Problem
Nothing but the lines from the line that contains "Generate a Blender" through the line that contains "b.inputs[names[key]].default_value = v" should appear in the output, each reproduced exactly.

Extracted data

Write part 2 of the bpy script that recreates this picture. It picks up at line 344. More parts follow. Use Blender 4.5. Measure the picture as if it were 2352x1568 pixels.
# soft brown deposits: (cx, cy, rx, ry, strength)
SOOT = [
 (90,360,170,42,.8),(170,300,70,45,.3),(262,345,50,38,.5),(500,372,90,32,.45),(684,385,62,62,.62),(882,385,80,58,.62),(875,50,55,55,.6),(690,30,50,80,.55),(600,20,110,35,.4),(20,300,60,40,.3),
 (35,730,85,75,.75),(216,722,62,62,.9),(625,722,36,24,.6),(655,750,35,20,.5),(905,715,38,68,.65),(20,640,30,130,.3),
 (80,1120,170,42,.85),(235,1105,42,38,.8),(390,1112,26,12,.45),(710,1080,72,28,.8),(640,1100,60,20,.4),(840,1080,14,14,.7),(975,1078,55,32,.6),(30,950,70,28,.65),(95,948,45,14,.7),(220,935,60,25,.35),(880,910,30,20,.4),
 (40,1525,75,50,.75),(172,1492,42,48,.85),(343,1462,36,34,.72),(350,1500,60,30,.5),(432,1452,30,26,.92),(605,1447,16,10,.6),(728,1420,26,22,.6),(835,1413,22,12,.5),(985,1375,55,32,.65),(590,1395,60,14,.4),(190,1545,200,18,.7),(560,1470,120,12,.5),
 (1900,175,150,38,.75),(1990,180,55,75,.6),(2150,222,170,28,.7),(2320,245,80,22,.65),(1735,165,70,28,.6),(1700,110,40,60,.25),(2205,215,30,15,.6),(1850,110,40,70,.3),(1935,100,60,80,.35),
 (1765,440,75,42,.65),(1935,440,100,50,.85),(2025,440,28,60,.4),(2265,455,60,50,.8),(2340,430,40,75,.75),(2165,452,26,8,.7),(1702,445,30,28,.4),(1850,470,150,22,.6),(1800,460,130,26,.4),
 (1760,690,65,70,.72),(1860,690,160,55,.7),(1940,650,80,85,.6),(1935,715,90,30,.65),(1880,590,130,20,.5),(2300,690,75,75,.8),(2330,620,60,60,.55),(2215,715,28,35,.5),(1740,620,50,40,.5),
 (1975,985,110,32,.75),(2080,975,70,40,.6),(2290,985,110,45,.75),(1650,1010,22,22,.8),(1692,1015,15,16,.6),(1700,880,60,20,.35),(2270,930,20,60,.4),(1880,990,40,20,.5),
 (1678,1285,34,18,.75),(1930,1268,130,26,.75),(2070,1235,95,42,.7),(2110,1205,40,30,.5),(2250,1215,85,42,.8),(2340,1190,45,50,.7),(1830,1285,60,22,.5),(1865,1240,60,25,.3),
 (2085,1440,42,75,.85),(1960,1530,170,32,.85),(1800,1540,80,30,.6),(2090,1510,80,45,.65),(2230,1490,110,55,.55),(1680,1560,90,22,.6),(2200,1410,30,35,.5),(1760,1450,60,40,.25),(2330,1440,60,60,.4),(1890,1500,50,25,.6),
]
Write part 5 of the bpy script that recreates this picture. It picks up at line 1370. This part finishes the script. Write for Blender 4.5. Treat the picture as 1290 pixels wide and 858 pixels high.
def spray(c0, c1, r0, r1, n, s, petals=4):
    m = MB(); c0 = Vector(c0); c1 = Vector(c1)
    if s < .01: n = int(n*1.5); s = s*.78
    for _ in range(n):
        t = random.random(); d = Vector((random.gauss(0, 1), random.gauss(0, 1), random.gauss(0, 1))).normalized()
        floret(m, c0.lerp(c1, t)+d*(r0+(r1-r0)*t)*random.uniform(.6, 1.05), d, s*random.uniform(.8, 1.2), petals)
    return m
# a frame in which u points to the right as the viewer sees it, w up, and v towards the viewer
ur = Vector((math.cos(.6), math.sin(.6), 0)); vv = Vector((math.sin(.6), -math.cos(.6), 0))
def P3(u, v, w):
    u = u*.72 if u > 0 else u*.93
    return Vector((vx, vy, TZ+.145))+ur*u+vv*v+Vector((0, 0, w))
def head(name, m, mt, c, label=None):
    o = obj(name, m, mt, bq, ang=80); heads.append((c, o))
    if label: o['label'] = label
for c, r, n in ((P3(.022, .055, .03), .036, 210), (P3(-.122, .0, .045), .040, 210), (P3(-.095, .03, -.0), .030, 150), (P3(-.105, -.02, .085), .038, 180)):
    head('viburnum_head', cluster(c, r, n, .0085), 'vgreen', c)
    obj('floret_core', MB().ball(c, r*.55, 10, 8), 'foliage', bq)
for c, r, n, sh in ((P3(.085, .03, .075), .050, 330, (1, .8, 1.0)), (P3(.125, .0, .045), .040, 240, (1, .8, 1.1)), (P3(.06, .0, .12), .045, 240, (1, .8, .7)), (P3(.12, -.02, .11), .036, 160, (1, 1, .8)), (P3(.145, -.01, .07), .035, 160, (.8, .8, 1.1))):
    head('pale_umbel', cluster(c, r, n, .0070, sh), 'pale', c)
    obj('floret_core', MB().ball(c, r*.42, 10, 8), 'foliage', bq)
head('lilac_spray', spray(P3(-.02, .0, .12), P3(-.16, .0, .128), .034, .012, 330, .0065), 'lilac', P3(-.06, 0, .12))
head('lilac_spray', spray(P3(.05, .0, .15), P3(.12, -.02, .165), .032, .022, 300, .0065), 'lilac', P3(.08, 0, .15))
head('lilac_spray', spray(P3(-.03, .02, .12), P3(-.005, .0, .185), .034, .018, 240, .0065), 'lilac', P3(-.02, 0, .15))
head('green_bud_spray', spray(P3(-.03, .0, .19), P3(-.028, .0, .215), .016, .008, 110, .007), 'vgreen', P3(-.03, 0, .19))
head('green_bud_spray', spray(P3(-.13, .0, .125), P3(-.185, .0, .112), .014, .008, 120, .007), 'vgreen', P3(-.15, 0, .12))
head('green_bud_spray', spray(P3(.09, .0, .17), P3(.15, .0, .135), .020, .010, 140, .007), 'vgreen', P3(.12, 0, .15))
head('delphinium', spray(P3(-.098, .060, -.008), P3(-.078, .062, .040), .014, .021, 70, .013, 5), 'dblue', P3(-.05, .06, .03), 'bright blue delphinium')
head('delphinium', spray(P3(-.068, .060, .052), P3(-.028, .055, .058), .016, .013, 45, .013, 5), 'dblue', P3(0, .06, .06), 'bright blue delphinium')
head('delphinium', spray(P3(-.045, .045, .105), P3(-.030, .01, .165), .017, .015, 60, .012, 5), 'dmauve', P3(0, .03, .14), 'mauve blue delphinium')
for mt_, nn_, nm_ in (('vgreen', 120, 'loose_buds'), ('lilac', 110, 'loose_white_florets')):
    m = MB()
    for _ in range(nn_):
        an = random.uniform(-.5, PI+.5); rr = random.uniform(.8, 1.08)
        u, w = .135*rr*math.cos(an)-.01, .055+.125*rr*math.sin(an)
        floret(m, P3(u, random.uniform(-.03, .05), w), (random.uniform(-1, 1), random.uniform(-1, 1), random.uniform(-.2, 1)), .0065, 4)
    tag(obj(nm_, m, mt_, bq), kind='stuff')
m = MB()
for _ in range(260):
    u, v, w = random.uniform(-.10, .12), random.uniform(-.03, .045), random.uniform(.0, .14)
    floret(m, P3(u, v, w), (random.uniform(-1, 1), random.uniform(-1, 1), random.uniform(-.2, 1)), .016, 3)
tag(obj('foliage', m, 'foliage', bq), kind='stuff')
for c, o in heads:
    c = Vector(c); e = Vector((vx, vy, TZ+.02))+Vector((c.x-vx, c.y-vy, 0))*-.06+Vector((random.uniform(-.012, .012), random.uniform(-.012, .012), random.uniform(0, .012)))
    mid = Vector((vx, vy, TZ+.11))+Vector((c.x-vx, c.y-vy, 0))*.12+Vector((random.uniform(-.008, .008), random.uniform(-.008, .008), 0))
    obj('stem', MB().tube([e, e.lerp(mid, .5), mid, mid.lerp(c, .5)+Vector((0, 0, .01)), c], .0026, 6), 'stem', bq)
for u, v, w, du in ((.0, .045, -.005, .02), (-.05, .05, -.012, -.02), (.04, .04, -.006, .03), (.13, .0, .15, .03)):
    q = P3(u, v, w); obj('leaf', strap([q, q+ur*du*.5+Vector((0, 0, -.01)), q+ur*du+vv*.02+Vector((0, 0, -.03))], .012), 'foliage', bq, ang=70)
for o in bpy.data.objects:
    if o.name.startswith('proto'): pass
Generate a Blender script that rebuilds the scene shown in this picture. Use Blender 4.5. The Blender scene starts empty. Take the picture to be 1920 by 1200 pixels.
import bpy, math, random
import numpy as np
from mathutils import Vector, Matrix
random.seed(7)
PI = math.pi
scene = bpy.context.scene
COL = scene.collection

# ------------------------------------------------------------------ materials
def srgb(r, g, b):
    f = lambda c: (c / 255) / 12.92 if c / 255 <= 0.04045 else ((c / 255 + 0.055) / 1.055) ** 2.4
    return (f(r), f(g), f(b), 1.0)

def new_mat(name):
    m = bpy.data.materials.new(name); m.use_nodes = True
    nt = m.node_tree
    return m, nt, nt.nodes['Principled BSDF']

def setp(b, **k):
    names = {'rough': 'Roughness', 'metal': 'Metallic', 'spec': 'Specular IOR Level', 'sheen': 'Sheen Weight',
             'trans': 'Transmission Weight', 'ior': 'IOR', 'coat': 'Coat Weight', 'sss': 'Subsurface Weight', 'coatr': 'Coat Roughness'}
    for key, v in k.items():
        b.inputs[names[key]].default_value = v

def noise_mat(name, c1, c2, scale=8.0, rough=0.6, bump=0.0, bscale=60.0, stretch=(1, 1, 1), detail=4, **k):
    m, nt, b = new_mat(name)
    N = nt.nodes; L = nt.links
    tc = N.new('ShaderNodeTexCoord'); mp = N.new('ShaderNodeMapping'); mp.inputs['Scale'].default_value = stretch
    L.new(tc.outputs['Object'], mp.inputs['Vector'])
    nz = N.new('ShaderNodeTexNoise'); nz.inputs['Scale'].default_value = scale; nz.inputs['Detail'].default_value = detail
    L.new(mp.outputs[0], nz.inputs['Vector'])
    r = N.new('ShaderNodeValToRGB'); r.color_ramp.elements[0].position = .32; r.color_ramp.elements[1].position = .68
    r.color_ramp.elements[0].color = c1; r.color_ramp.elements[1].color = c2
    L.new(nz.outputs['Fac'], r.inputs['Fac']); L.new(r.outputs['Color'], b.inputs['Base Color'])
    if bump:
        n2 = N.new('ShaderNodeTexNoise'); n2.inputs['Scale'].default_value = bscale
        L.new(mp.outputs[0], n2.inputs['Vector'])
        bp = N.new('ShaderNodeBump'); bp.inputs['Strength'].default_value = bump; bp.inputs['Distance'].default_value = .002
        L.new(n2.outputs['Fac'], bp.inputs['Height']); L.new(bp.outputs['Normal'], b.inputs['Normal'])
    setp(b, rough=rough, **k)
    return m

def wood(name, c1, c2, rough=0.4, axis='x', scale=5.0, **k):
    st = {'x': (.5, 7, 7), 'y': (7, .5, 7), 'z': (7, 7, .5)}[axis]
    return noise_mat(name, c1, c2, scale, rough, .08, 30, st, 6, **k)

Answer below
Generate a Blender script that rebuilds the scene shown in this picture. Use Blender 4.5. The Blender scene starts empty. Take the picture to be 1920 by 1200 pixels.
import bpy, math, random
import numpy as np
from mathutils import Vector, Matrix
random.seed(7)
PI = math.pi
scene = bpy.context.scene
COL = scene.collection

# ------------------------------------------------------------------ materials
def srgb(r, g, b):
    f = lambda c: (c / 255) / 12.92 if c / 255 <= 0.04045 else ((c / 255 + 0.055) / 1.055) ** 2.4
    return (f(r), f(g), f(b), 1.0)

def new_mat(name):
    m = bpy.data.materials.new(name); m.use_nodes = True
    nt = m.node_tree
    return m, nt, nt.nodes['Principled BSDF']

def setp(b, **k):
    names = {'rough': 'Roughness', 'metal': 'Metallic', 'spec': 'Specular IOR Level', 'sheen': 'Sheen Weight',
             'trans': 'Transmission Weight', 'ior': 'IOR', 'coat': 'Coat Weight', 'sss': 'Subsurface Weight', 'coatr': 'Coat Roughness'}
    for key, v in k.items():
        b.inputs[names[key]].default_value = v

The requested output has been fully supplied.